I don’t know if she is a genius or not – but she’s brilliant, and suffers because most men don’t find intelligent women attractive regardless of how beautiful they are.
Their loss is my gain – although that’s another fear I have, knowing deep down even I can’t keep her, and sooner or later, she’s move on, and I’ll revert to being the loner again, living the life of a spy or a spaceman, struggling to keep secret just how scared I am, and how far out into space I have gone, looking down at a world on which I have no real place, having run so far since I was a kid as to be too far away to relate to anything. That doesn’t last either. Sooner or later, I always come back to earth, but it’s never easy.

Thursday, August 14, 2014

Return to Never Never Land

Aug. 12, 2014

Robin Williams is dead.
After a month of depression and a life time of drug and alcohol abuse, he took his own life out at his California home.
The fact that he and I are the same age makes this a bigger tragedy for me since his life has many of the same markers as mine, out lives mapped out with the same historical and social events, and shaped by the same powerful forces even though we never met.
I had one brief brush of shoulder in 2005 when he came to the edge of Bayonne to film a move.
Sharon, younger than both of us by several years, however, had more significant contact with him since she attended Julliard with him and other prominent stars of that time including Kevin Kline and the Superman actor I later came close to meeting while I was a reporter.
But actors and musicians tended to live in separate circles even at that prestigious school, and her meetings with Williams and Kline tended to be one of regret rather than celebration since the comics stars tended to work out their routines on unsuspecting subjects – particularly musicians and dancers.
Williams' arrival on TV as part of the Mork & Mindy show was a milestone as significant against the bland backdrop of the 1970s as Star Wars was, although I was never as big a fan as my friends were.
I gravitated to his later movies such as The World According to Garp, Good Morning Vietnam, and Dead Poet’s Society. The Fisher King remains one of my all time favorite movies, and strangely seems to have foreshadowed his later life and his despair. He did not get the same hope out of it as I did, seeing that sometimes small victories mattered more than big ones.
I was less enchanted some of his other movies, including for a time, his Never Never Land remake, Hook, but grew to like the movie over time as it also served as a metaphor of our lives. He really was Peter Pan and in the last hours of his life had to face what we all must face at some point in our lives: the concept of growing up. His mirrored all our aging faces, and the dreams we all ached to have, and while our dreams have not come true, his dead.
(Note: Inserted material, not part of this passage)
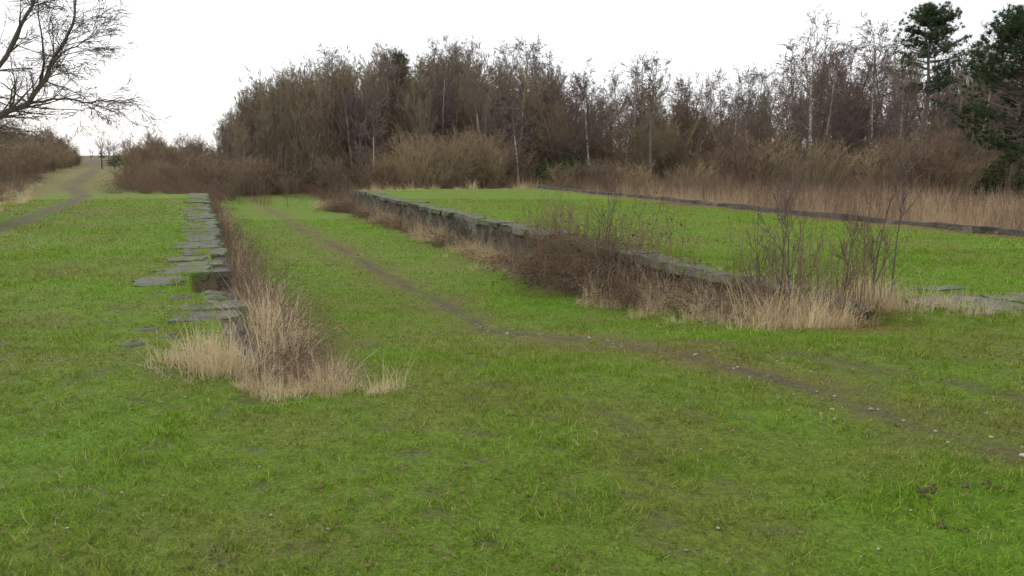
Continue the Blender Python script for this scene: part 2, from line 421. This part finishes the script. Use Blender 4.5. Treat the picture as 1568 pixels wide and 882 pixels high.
def tree_mesh(name, H, P, mats, stems=1, spread=.0, base=.1, lean=.0):
    S = []
    for s in range(stems):
        az = random.uniform(0, 6.283); sp = spread*random.uniform(.3, 1)
        d = [math.cos(az)*sp+lean, math.sin(az)*sp, 1]; h = H*random.uniform(.75, 1) if stems > 1 else H
        grow(S, [math.cos(az)*.2*(stems > 1), math.sin(az)*.2*(stems > 1), -.1], d, h, base*random.uniform(.7, 1), 0, P)
    A = np.array(S); zm = A[:, 5].max(); A[:, :6] *= H/zm
    g = Geo(); add_segs(g, A, 0, .035, 1); return g.mesh(name, mats)
P_up = dict(ns=[9, 5, 4, 3], nc=[14, 5, 4], t0=[.25, .2, .15], up=[.06, .10, .08, .05], jt=[.04, .09, .12, .15], an=[28, 30, 32], lr=[.42, .5, .55], rr=[.45, .5, .6], rmin=.011)
P_birch = dict(ns=[11, 6, 5, 3], nc=[32, 8, 5], t0=[.18, .2, .2], up=[.07, .03, -.04, -.12], jt=[.03, .09, .12, .12], an=[42, 38, 40], lr=[.36, .5, .55], rr=[.4, .5, .6], rmin=.010)
P_round = dict(ns=[7, 6, 5, 3], nc=[15, 8, 6], t0=[.18, .2, .2], up=[.05, .07, .05, .03], jt=[.06, .12, .15, .18], an=[42, 42, 42], lr=[.6, .5, .5], rr=[.55, .5, .55], rmin=.011)
P_bush = dict(ns=[6, 5, 4], nc=[9, 6], t0=[.1, .1], up=[.06, .06, .04], jt=[.13, .16, .2], an=[38, 40], lr=[.6, .55], rr=[.6, .7], rmin=.006)
templ = {}
def tcoll(key, meshes):
    c = bpy.data.collections.new(key)
    for i, m in enumerate(meshes): c.objects.link(bpy.data.objects.new('%s_%02d' % (key, i), m))
    templ[key] = c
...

But clearly, this was not enough.
I went back to The Fisher King and the resurrection that his character underwent, and how love managed to save him and the other characters in the film, even when the dream turned out to be something other than he thought.
I’m sure some day, I’ll meet him in Never Never Land, and as he did in Julliard, he will test out one of his routines on me. And after all this time, it will be a celebration.